Nine vision of hell in Iran - and elsewhere
Daniel Nelson
Terrestrial Verses is a vivid depiction showing what happens when bureaucrats and managers have arbitrary power over individuals. It is like nine visions of personal hell.
Alireza Khatami and Ali Asgari place the tales in Iran, but in truth they could be set in scores of countries.
The victims sit facing the camera. The interviewers are not shown, except when a hand occasionally stretches into the frame.
The first story sets the tone. A new father tries to register his son as Daniel. He learns that Daniel is not on the acceptable names list. But it is the ensuing dialogue with the unseen registrar that jars - a mixture of Kafka, Monty Python and Soviet-style lack of any concept of serving the public.
As with many of the ensuing vignettes, the obduracy of the official is buttressed by a cast-iron certainty that he will be backed by a paternalistic, censorious, narrow-minded, dictatorial government.
In Selena, a young girl’s excitement at getting new clothes for a school ceremony is ground out of her as the saleswoman systematically reduces the colour and design options and increases the covering materials. And then tries to sell the mother a patching prayer mat.
Only one of the victims in the stories - a schoolgirl forced to admit that she was driven to school by a boy on a motorbike and had visited a park with the same boy - manages to turn the tables on her all-powerful inquisitor. She escapes censure because she tells the teacher that she saw the teacher in the park, too, and has a photograph to prove it.

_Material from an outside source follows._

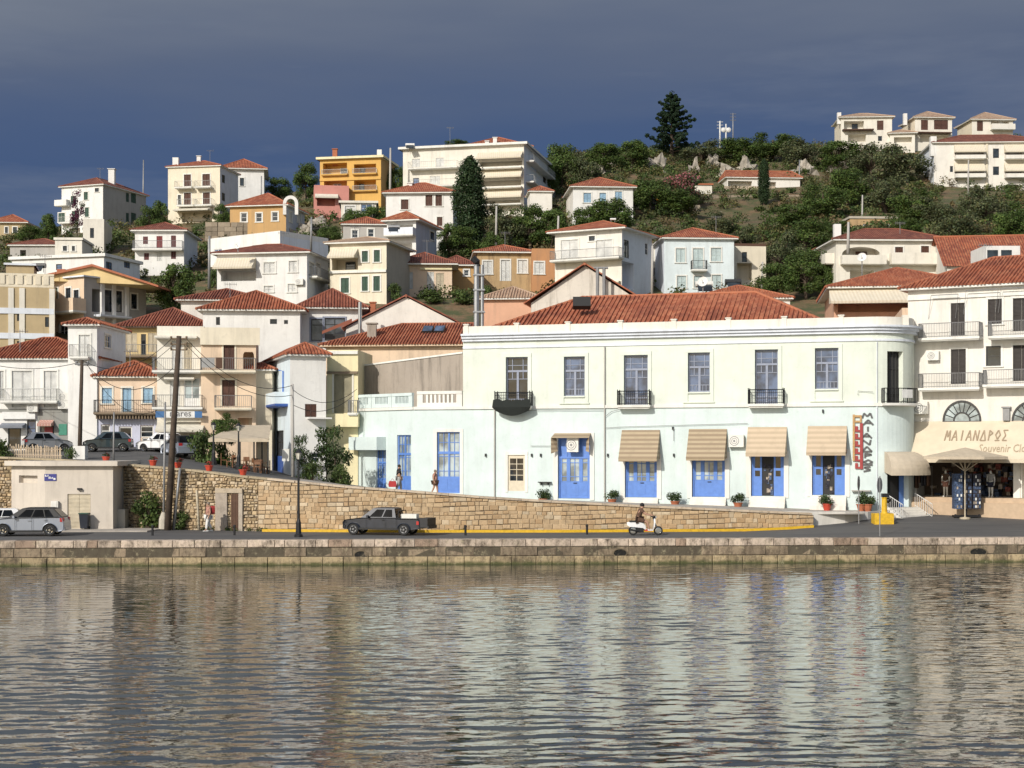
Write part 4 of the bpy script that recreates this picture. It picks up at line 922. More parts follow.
# ---------- vertical sign on the wall: angular lettering and meander
STROKES={'M':[[(0,0),(.18,1),(.5,.35),(.82,1),(1,0)]],'A':[[(0,0),(.5,1),(1,0)],[(.2,.36),(.8,.36)]],'I':[[(.5,0),(.5,1)]],'N':[[(.05,0),(.15,1),(.85,0),(.95,1)]],
 'D':[[(0,0),(.5,1),(1,0),(0,0)]],'R':[[(.2,0),(.2,1),(.85,.72),(.2,.45)]],'O':[[(.5,.12),(.95,.55),(.5,1),(.05,.55),(.5,.12)],[(.05,0),(.95,0)]],'S':[[(.95,.0),(.1,.0),(.6,.5),(.1,1),(.95,1)]],
 'o':[[(.5,.0),(.95,.5),(.5,1),(.05,.5),(.5,.0)]],'s':[[(.85,.95),(.2,.8),(.85,.3),(.15,.0)]],'^':[[(.1,.2),(.9,.8)],[(.1,.8),(.9,.2)]]}
def letter(mb,f,ch,u,z,w,h,out,st,th=.05,mi=0,tilt=0):
    for pl in STROKES[ch]:
        for (a,b),(c,e) in zip(pl,pl[1:]): f.bar(mb,u+a*w,z+b*h+tilt*a*w,u+c*w,z+e*h+tilt*c*w,st,out,out+th,mi)
vs=thing('shop_sign','vertical shop sign with dark Greek capitals and a red meander strip on the corner building','sign',MF.p(MF.u_of(860),MF.z_of(470,MF.u_of(860)),.1))
u0=MF.u_of(863); ztop=MF.z_of(412,u0); zbot=MF.z_of(472,u0); m=MB(); L=['M','A','I','A','N','D','R','O','s']; hh=(ztop-zbot)/9
for i,ch in enumerate(L): letter(m,MF,ch,u0-.05+.07*math.sin(i*1.2),ztop-hh*(i+.92),.66,hh*.74,.012,.12,.045)
m.build('lettering','sign_grey',vs)
u1=MF.u_of(852.5); zt,zb=MF.z_of(414.5,u1),MF.z_of(469,u1); m=MB(); MF.fbox(m,u1+.02,u1+.16,zb+.55,zt,.06,.13); 
m.build('gold_strip','sign_gold',vs)
m=MB(); MF.fbox(m,u1+.50,u1+.70,zb,zt-.6,.06,.14); k=6; s_=(zt-.7-zb)/k
for i in range(k):
    z=zb+s_*i; MF.fbox(m,u1+.18,u1+.50,z+s_*.05,z+s_*.30,.06,.13); MF.fbox(m,u1+.18,u1+.36,z+s_*.30,z+s_*.8,.06,.125)
m.build('meander_strip','sign_red',vs)
m=MB(); MF.fbox(m,u1+.17,u1+.62,zt-.55,zt-.42,.062,.12); MF.fbox(m,u1+.17,u1+.62,zt-.2,zt-.05,.062,.12); MF.fbox(m,u1+.5,u1+.62,zt-.42,zt-.2,.062,.12); m.build('gold_meander','sign_gold',vs)
# ================================================================= SOUVENIR SHOP HOUSE ON THE RIGHT
S=House('shop_building','cream three storey house with dark shutters above the souvenir shop','x' and 908,1110,108,-30,291,512,depth=12,col='white_warm',cat='building')
S.win([('sk',951,303,965,336),('sk',988,299,1002,324),('sk',1013,298,1030,331),('sk',951,349,966,384),('kkd',986,346,1001,366),('sk',1013,345,1030,381)],trim='trim')
u0,u1,z0,z1=S.F.rect(913,459,1018,497); S.holes['F'].append((u0,u1,z0,z1,3.0)); shz0,shz1,shu0,shu1=z0,z1,u0,u1
S.holes['F'].append((S.F.u_of(1022),S.F.u_of(1060),z0,z1,.6))
# fanlight holes are approximated by recessed half-round glazing set proud
S.walls(); S.hip(256,mat='roof_red',over=.5,eave='trim',rid=4.5)
for x0,x1,py in ((922,983,338),(991,1050,336),(922,983,388),(986,1050,384.5)): S.balc(x0,x1,py,proj=1.05,h=.98,rail='iron_grey',step=.11)
S.band(291.5,.30,.12,'trim'); S.ac(934,356)
u=S.F.u_of(919); 
air_con(S.F,S.root,922,408,0,(1.0,.85,.4))
for cx in (962,1031):
    u=S.F.u_of(cx); z=S.F.z_of(421,u); rr=abs(S.F.u_of(cx+19.5)-u); n_=20
    fr=MB(); g=MB(); pt=lambda r,t,o:S.F.p(u+r*math.cos(t),z+r*math.sin(t)*1.08,o)
    for i in range(n_):
        t0,t1=pi*i/n_,pi*(i+1)/n_
        for ra,rb in ((rr,rr*.90),(rr*.45,rr*.38)):
            fr.loft([[pt(ra,t0,.01),pt(rb,t0,.01),pt(rb,t0,.09),pt(ra,t0,.09)],[pt(ra,t1,.01),pt(rb,t1,.01),pt(rb,t1,.09),pt(ra,t1,.09)]],0,False)
        g.poly([pt(rr*.9,t0,.02),pt(rr*.9,t1,.02),pt(0,0,.02)])
    for i in range(1,9): t=pi*i/9; fr.path([pt(rr*.42,t,.05),pt(rr*.92,t,.05)],.028,4)
    S.F.fbox(fr,u-rr,u+rr,z-.07,z,.01,.09); ob=fr.build('fanlight','fr_dark',S.root); g.build('pane','glass_pale',ob)
u,z=S.F.u_of(1007),S.F.z_of(414,S.F.u_of(1007)); m=MB(); S.F.fbox(m,u-.22,u+.22,z-.45,z+.4,.01,.3); S.F.fbox(m,u-.3,u+.3,z+.4,z+.5,.01,.38); S.F.fbox(m,u-.05,u+.05,z-.6,z-.45,.01,.1); m.build('wall_lantern','plastic_grey',S.root)
# laundry rods
for x0,x1,py in ((933,960,296),(968,1000,291),(1003,1030,289)):
    m=MB(); ua,ub=S.F.u_of(x0),S.F.u_of(x1); z=S.F.z_of(py,ua); m.path([S.F.p(ua,z,.5),S.F.p(ub,z,.5)],.03,5); [m.path([S.F.p(k,z,.5),S.F.p(k-.3,z-1.6,.05)],.015,4) for k in (ua,ub)]; m.build('awning_rod','iron_grey',S.root)
# canvas awning with lettering (sloping sheet)
u0,u1=S.F.u_of(909),S.F.u_of(1112); zA=S.F.z_of(424,u0+1); pj=2.0; zTop_l=S.F.z_of(415,u0); zF=S.F.z_of(459,u0+2)+.0
def AW(u,t,o=0): return S.F.p(u,lerp(S.F.z_of(424,S.F.u_of(975))+.2,zF+.05,t)+o,.06+pj*t)
m=MB(); NU=24
for i in range(NU):
    ua,ub=lerp(u0+.2,u1,i/NU),lerp(u0+.2,u1,(i+1)/NU)
    for j in range(6): m.poly([AW(ua,(j+1)/6),AW(ub,(j+1)/6),AW(ub,j/6),AW(ua,j/6)])
    for o_ in (-.03,): m.poly([AW(ua,0,o_),AW(ub,0,o_),AW(ub,1,o_),AW(ua,1,o_)])
    m.poly([AW(ua,1,0),AW(ua,1,-.28),AW(ub,1,-.28),AW(ub,1,0)])
m.poly([AW(u0+.2,0),AW(u0+.2,1),AW(u0+.2,1,-.28),AW(u0+.2,0,-.4)])
# rounded bonnet at the left end
cx=u0+.2
for i in range(8):
    t0,t1=pi/2*i/8,pi/2*(i+1)/8
    fq=lambda t,k:S.F.p(cx-1.0*math.sin(t)*.6,lerp(AW(cx,0).z+.45*(1-k),zF+.05,k),.06+pj*k*math.cos(t))
    for j in range(6): m.poly([fq(t0,j/6),fq(t0,(j+1)/6),fq(t1,(j+1)/6),fq(t1,j/6)])
aw=m.build('shop_awning','canvas_plain',S.root)
def awl(u,z,o): # z is position down the sheet
    return None
class SheetF:      # letters lie on the sloping sheet
    def p(s,u,v,out=0): 
        q=AW(u,1-v); return q+s.nv()*out
    def dv(s): return S.F.dv()
    def nv(s): return (S.F.nv()*.78+V((0,0,.62))).normalized()
    def bar(s,mb,u0,v0,u1,v1,w,o0,o1,mi=0):
        a=s.p(u0,v0,o0); b=s.p(u1,v1,o0); dd=b-a; Ln=dd.length; dd.normalize(); t=s.nv().cross(dd)*w
        mb.obox(a-t/2,dd*Ln,t,s.nv()*(o1-o0),mi)
SF=SheetF(); m=MB()
def uo(px): # u on the sheet front for a pixel, at 60% down
    f2=Facade((S.F.o.x+S.F.n.x*pj*.6,S.F.o.y+S.F.n.y*pj*.6),S.F.d,S.F.n); return f2.u_of(px)
ua,ub=uo(943.5),uo(1008); wl_=(ub-ua)/9
for i,ch in enumerate(['M','A','I','A','N','D','R','O','S']): letter(m,SF,ch,ua+wl_*(i+.1),.47,wl_*.72,.27,.03,.085,.02)
m.build('lettering','letter_brown',aw)
def text(name,body,f,u,z,size,mat,par,out=.03,slope=None,align='LEFT',ext=.008,sx=1.0):
    c=bpy.data.curves.new(name,'FONT'); c.body=body; c.size=size; c.extrude=ext; c.align_x=align; c.materials.append(MAT[mat]); c.resolution_u=2; c.offset=.004
    o=bpy.data.objects.new(name,c); o=bpy.data.objects.new(name,bpy.data.meshes.new_from_object(o)); COL.objects.link(o); x=f.dv().normalized(); nn=f.nv().normalized(); y=nn.cross(x)
    M=Matrix((x,y,nn)).transposed().to_4x4(); M.translation=f.p(u,z,out)-(wloc(par) if par else V((0,0,0)))
    if par: o.parent=par
    o.matrix_local=M@Matrix.Diagonal((sx,1,1,1)); return o
text('lettering','Souvenir',SF,uo(980),.17,.95,'letter_tan',aw,sx=.62); text('lettering','Clothes',SF,uo(1014),.17,.95,'letter_tan',aw,sx=.62)
# shop inside: back, shelves with goods
ins=MB(); rr=random.Random(2)
for i in range(130):
    u=rr.uniform(shu0+.3,shu1-.2); w_=rr.uniform(.15,.4); z=shz0+rr.random()**1.2*(shz1-shz0-.4); f_=(u-shu0)/(shu1-shu0)
    if f_<.35 and rr.random()<.7: continue
    S.F.fbox(ins,u,u+w_,z,z+rr.uniform(.15,.42),-2.9,-2.9+rr.uniform(.2,1.3),rr.randrange(4))
tag(ins.build('goods',['goods_dark','goods_blue','goods_red','goods_pale'],S.root),kind='stuff')
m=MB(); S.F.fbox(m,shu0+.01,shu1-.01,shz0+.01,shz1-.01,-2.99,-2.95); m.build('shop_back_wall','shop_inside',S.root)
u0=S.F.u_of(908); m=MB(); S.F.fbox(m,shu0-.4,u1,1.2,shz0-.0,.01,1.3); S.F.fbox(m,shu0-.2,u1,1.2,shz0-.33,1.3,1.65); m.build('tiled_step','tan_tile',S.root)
for px in (914,1017): 
    u=S.F.u_of(px); m=MB(); S.F.fbox(m,u-.22,u+.22,shz0,shz1,-.02,.12); m.build('shop_pillar','trim',S.root)
_AN+=[(q,zb,zb-tz0(q.x,q.y)) for q,zb in ANCH]
for q,zb,dz in _AN:
    if abs(dz)>4: print('ANCHOR',round(512+q.x/q.y*F),round(q.y),round(dz,1))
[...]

A woman being interviewed for a job with a private construction company rapidly becomes uncomfortable and fearful as it becomes obvious that the boss is not looking for office skills, but for sex.
Similarly, a man applying for a driving licence is told to take more and more of his clothes off as the official questions him about his tattoos.
The overall picture is extremely unpleasant: powerful, self-righteous, self-important, hypocritical, scuzzy interviewers getting pleasure out of making life difficult for ordinary people, usually using an unthinking interpretation of Islam.
It’s cutting but often funny, in a painful, even cruel way. It’s a simple, one-sided demolition of behaviour and attitudes in contemporary Iran.
The final snapshot is cataclysmic, the intention presumably being to say that piling such humiliations on the population will ultimately lead to regime collapse.
It’s a powerful indictment of the abuse of power.